L’accorta regia di Vladimir

Per Mosca, il vertice di oggi e domani con Bush nel Maine è quello del «Putin pride». Il presidente russo si presenta all’incontro con posizioni di forza su tutti i punti in discussione, determinato a riaffermare che la Russia è di nuovo in gioco: primo produttore di gas al mondo, secondo per il petrolio tallonando il primato saudita, terzo posto per le riserve pregiate, con 400 miliardi di dollari dopo Cina e Giappone. Nella centenaria casa di Kennebunkport costruita dal nonno di George W. Bush sull’oceano, l’atmosfera sarà di grande ospitalità, ma le reciproche carinerie non copriranno i contrasti, sottolineati da parte russa fino alla vigilia con ben orchestrate manovre e segnali.
Prima della partenza, Putin ha ospitato per due giorni a Mosca il venezuelano Chavez, alfiere dell’antiamericanismo insieme con Castro. Chavez, esaltando l’opposizione russa al sistema antimissile Usa in Europa, ha pronunciato in una pubblica cerimonia parole di stampo sovietico: «Resistenza al dominio imperialista americano che vuole imporre la tirannia, opposizione al bombardamento imperiale come ci ha insegnato Lenin, che ha indicato l’imperialismo come ultimo stadio del capitalismo». Putin ha evitato di presenziare a questa sfuriata ideologica, a cui erano comunque presenti altri alti esponenti russi, e ha anche fatto cancellare un previsto discorso di Chavez alla Duma. Ma accogliendolo nella sua residenza, davanti ai giornalisti gli ha detto: «Ora avremo colloqui su questioni economiche e sui nostri legami militari». Pubblica conferma di ulteriori forniture al Venezuela, che già l’anno scorso firmò contratti di tre miliardi di dollari per caccia Sukhoi e altri armamenti, tra cui centomila mitragliatori Kalashnikov.

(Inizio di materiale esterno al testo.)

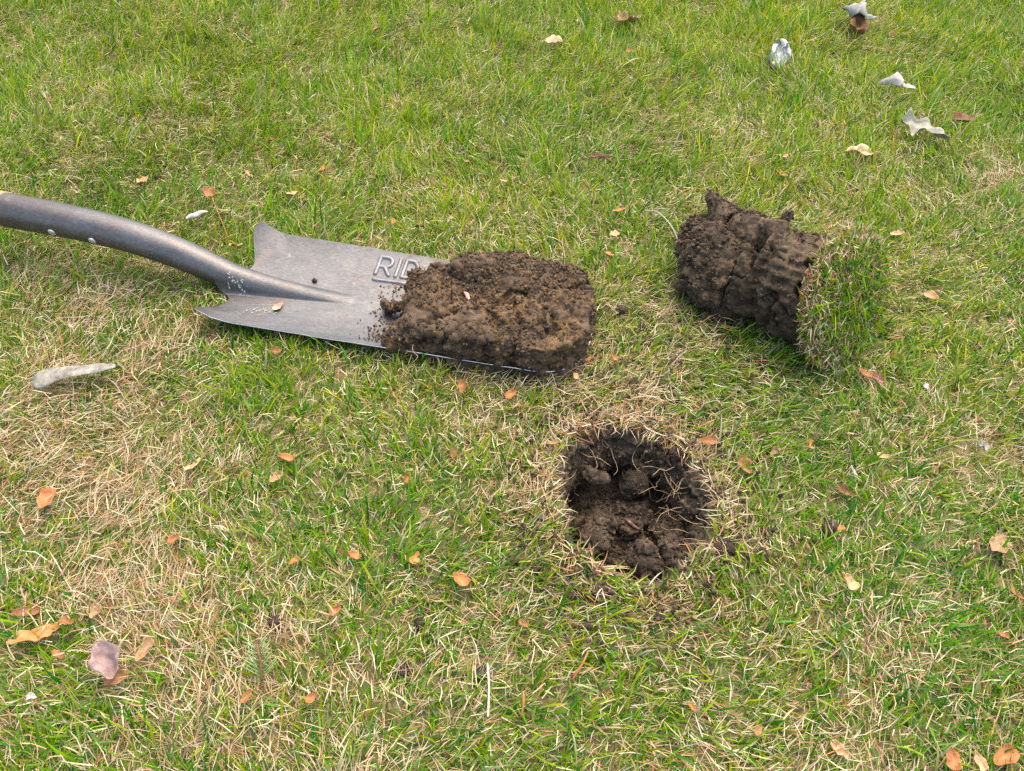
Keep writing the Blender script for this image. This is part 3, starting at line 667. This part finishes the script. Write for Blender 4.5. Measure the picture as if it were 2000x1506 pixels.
# ------------------------------------------------------------------ roots, worms, clods
hp = []
for px, py, z, sz in [(1165, 935, -.036, 26), (1240, 945, -.046, 34), (1192, 1005, -.076, 40), (1240, 1000, -.076, 56), (1300, 1040, -.058, 60), (1165, 1052, -.052, 50), (1352, 1012, -.032, 36),
        (1250, 1098, -.030, 46), (1310, 1085, -.026, 34), (1225, 1045, -.060, 44)]:
    q = at(px, py, z); s_ = sz / 2 / 1500
    for k in range(3): hp.append(('s', TM((q.x + random.gauss(0, s_ * .4), q.y + random.gauss(0, s_ * .4), q.z + random.gauss(0, s_ * .3)), [random.uniform(0, 360) for _ in range(3)], (s_ * random.uniform(.7, 1.1), s_ * random.uniform(.4, .8), s_ * random.uniform(.4, .8)))))
lumps = soil_mass('loose_lumps', hp, .0012, M_soil_hole, 700, hole, 1.0, 1.0, ochre=.3); lumps['kind'] = 'stuff'; granules(lumps, 2500, hole, M_soil_hole, 46)
granules(hole, 5000, hole, M_soil_hole, 45, .0030, mask=lambda V: V[:, 2] < -.006)
def wiggle(p0, d, L, seed, n=6, amp=.25):
    r_ = random.Random(seed); p = Vector(p0); d = Vector(d).normalized(); out = [p.copy()]
    for i in range(n):
        d = (d + Vector((r_.gauss(0, amp), r_.gauss(0, amp), r_.gauss(0, amp)))).normalized(); p = p + d * (L / n); out.append(p.copy())
    return spline(out, 3)
for i in range(80):                                    # roots hanging from the walls of the hole
    a = R(random.choice([random.uniform(20, 130), random.uniform(-20, 60), random.uniform(-60, 200)])); r_ = float(rimr(np.array([a]))[0]) * random.uniform(.93, 1.0); zz = -random.uniform(.008, .05)
    p = Vector((HX + r_ * math.cos(a), HY + r_ * math.sin(a), zz)); d = Vector((-math.cos(a), -math.sin(a), -random.uniform(.2, 1.6)))
    L = random.uniform(.018, .055); pts = wiggle(p, d, L, i, 6, .4)
    tube('root', pts, [.0006 * (1 - .7 * k / len(pts)) for k in range(len(pts))], M_root, hole, 5, False)
for i in range(12):                                     # fine roots at the ragged left end of the slab
    p = Vector((.235 + random.gauss(0, .012), -.050 + random.gauss(0, .006), random.uniform(.018, .036))); pts = wiggle(p, (random.gauss(0, .5), -1, -random.uniform(.2, 1.2)), random.uniform(.015, .03), 90 + i, 6, .4)
    tube('root', pts, [.0004 * (1 - .6 * k / len(pts)) for k in range(len(pts))], M_root, slab, 5, False)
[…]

Chavez è interessato ad acquistare nove sottomarini, di cui sei lanciamissili. La data della sua visita, con il prevedibile arsenale retorico antiamericano, non è stata casuale da parte russa: attivarsi nei Caraibi e in Centro America è un avvertimento e una risposta all’allargamento della Nato e a quelle che il Cremlino considera intrusioni Usa nella sua zona di influenza, come Ucraina e Georgia.
Offrire Mosca come palcoscenico all’antiamericanismo di Chavez è stata la cornice finale dell’attenta regia di Putin in vista dell’incontro odierno. Il 24 giugno, in un incontro coi Paesi balcanici a Zagabria su questioni energetiche, Putin ha confermato alla Serbia l’opposizione all’indipendenza del Kosovo, che l’Europa sostiene e su cui Bush si è impegnato nel discorso in Albania. Venerdì la Russia non ha neanche partecipato alla discussione della terza bozza del piano Onu. È un punto su cui non cederà, una rivincita su quando, nel 1999, la Nato fece la guerra superando la contrarietà russa e ignorando l’Onu, e anche la preoccupazione che si apra un vaso di Pandora, con legittimazione di rivendicazioni di indipendenza nel composito quadro post-sovietico, in primo luogo la Cecenia.
Sul sistema antimissile in Polonia e Cekia, dopo aver offerto di basarlo sul radar russo in Azerbaigian, ben sapendo della non compatibilità con gli impianti Usa, nei giorni scorsi Mosca ha sperimentato un nuovo missile, esaltandolo come capace di superare qualsiasi scudo. E alle preoccupazioni Usa in riferimento all’Iran, il ministro degli Esteri Lavrov ha dichiarato l’altro giorno che esso non è una minaccia, e che per almeno 15 anni non avrà missili intercontinentali.
Questi contrasti concreti si inquadrano nella più ampia strategia di Putin di ritrovare la potenza di un tempo incalzando gli Stati Uniti: in febbraio, con l’attacco all’uso spropositato della forza, in maggio, paragonando la politica Usa a quella del Terzo Reich, e recentemente rivendicando la necessità di un nuovo ordine economico mondiale.
Non siamo alla guerra fredda, ma a grande tensione, sì.

La Mosca odierna non avrà le mire egemoniche sovietiche, ma non si rassegna al secondo piano davanti alla superpotenza solitaria. L’intesa post 11 settembre è finita. L’amicizia personale tra i due leader non ricompone la divergenza di interessi, mentre si sono induriti anche i rapporti russi con l’Europa.